For Problem O-2: (b) Just make sure that both of $T(e_1)$ and $T(e_2)$ are on the same line. One of them could be the zero vector.

A shear is a transformation that moves points parallel to some line. The line is the $x$-axis in the case of this program.

For Problem O-3:

(a) Yes: For closure under addition,, suppose $w _ 1, w _ 2 \in T(S)$. We must show that $w _ 1 + w _ 2 \in T(S)$. To say $w _ i \in T(S)$ is the same as saying that $w _ i = T(v _ i)$ for some $v _ i \in S$ ($i = 1,2$). Since $S$ is a subspace, $v _ 1 + v _ 2 \in S$, and since $T$ preserves addition, $T(S)$ contains $T(v _ 1 + v _ 2) = T(v _ 1) + T(v _ 2) = w _ 1 + w _ 2$. For closure under multiplication by scalars ...[continue with similar proof].

(b) Yes: For closure under addition, suppose $v _ 1, v _ 2 \in T^{-1}(U)$, which is the same as saying that $T(v _ i ) \in U$. We must show that $v _ 1 + v _ 2 \in T^{-1}(U)$, which is the same as saying that $T(v _ 1 + v _ 2) \in U$. Since $T$ is linear, $T(v _ 1 + v _ 2) = T(v _ 1) + T(v _ 2)$, which is in $U$ because $U$ is closed under addition. Therefore $v _ 1 + v _ 2 \in T^{-1}(U)$ as required.

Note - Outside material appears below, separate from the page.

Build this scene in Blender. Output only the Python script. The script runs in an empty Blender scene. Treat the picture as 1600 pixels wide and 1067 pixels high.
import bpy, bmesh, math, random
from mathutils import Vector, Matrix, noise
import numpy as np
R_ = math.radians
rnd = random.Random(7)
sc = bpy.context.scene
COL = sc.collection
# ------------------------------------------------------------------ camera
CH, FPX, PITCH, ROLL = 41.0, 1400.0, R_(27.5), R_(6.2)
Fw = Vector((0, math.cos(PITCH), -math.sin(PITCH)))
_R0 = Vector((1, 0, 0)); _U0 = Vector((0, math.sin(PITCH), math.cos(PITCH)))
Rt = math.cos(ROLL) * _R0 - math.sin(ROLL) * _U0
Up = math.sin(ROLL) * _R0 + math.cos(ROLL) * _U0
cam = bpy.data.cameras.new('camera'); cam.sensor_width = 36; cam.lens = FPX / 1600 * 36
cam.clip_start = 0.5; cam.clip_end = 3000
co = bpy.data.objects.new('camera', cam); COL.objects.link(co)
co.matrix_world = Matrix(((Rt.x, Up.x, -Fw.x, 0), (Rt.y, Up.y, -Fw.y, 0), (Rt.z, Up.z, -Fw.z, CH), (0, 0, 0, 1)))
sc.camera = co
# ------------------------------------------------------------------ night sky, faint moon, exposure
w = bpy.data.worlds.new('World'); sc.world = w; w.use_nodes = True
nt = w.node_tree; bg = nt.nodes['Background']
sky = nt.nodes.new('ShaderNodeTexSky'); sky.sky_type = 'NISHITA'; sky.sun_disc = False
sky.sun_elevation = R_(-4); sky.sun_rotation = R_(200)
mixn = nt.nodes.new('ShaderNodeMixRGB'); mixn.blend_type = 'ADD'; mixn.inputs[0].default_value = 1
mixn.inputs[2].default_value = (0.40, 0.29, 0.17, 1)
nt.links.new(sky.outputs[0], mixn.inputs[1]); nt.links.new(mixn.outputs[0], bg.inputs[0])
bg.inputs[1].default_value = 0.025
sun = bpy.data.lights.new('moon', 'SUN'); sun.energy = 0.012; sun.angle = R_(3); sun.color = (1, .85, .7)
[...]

For closure under multiplication by scalars ...[continue with similar proof].

For Problem O-4:

(ii) is false, while (i), (iii), (iv) are true. (iv) is proved in the handout.

For (i):

$y \in f(A _ 1 \cup A _ 2) \stackrel{(1)}{\Leftrightarrow} y = f(x)$ for some $x \in A _ 1 \cup A _ 2$ $\stackrel{(2)}{\Leftrightarrow} y = f(x)$ for some $x$ with $x \in A _ 1$ or $x \in A _ 2$ $\stackrel{(3)}{\Leftrightarrow} y = f(x)$ for some $x \in A _ 1$ or some $x \in A _ 2 \stackrel{(4)}{\Leftrightarrow} y \in f(A _ 1)$ or $y \in f(A _ 2) \stackrel{(5)}{\Leftrightarrow} x \in f(A _ 1) \cup f(A _ 2)$, where the reasons for the double implications are (1) definition of $f($subset$)$, (2) definition of $\cup$, (3) the way ``for some'' (really $\exists$) interacts with ``or'', (4) definition of $f($subset$)$, (5) definition of $\cup$. Therefore $f(A _ 1 \cup A _ 2) = f(A _ 1) \cup f(A _ 2)$,

For (ii):

The clearest kind of example is one where $A _ 1 \cap A _ 2 = \emptyset$ but $f(A _ 1) \cap f(A _ 2)$ is not empty. For instance let $X = \{1,2\}$, let $Y = \{3\}$, define $f:X\rightarrow Y$ by $f(1) = f(2) = 3$, let $A _ 1 = \{1\}$, and let $A _ 2 = \{2\}$. Then $f(A _ 1 \cap A _ 2) = f(\emptyset) = \emptyset$ but $f(A _ 1) \cap f(A _ 2) = \{3\} \cap \{3\} = \{3\} \neq \emptyset$.

For (iii):

$x \in f^{-1}(B _ 1 \cup B _ 2) \stackrel{(1)}{\Leftrightarrow} f(x) \in B _ 1 \cup B _ 2 \stackrel{(2)}{\Leftrightarrow} f(x) \in B _ 1$    or $f(x) \in B _ 2 \stackrel{(3)}{\Leftrightarrow}$
$x \in f^{-1}(B _ 1)$    or $x \in f^{-1}(B _ 2) \stackrel{(4)}{\Leftrightarrow} x \in f^{-1}(B _ 1) \cup f^{-1}(B _ 2)$,

where the reasons for the double implications are (1) definition of $f^{-1}$, (2) definition of $\cup$, (3) definition of $f^{-1}$, (4) definition of $\cup$. Therefore
$f^{-1}(B _ 1 \cup B _ 2) = f^{-1}(B _ 1) \cup f^{-1}(B _ 2)$.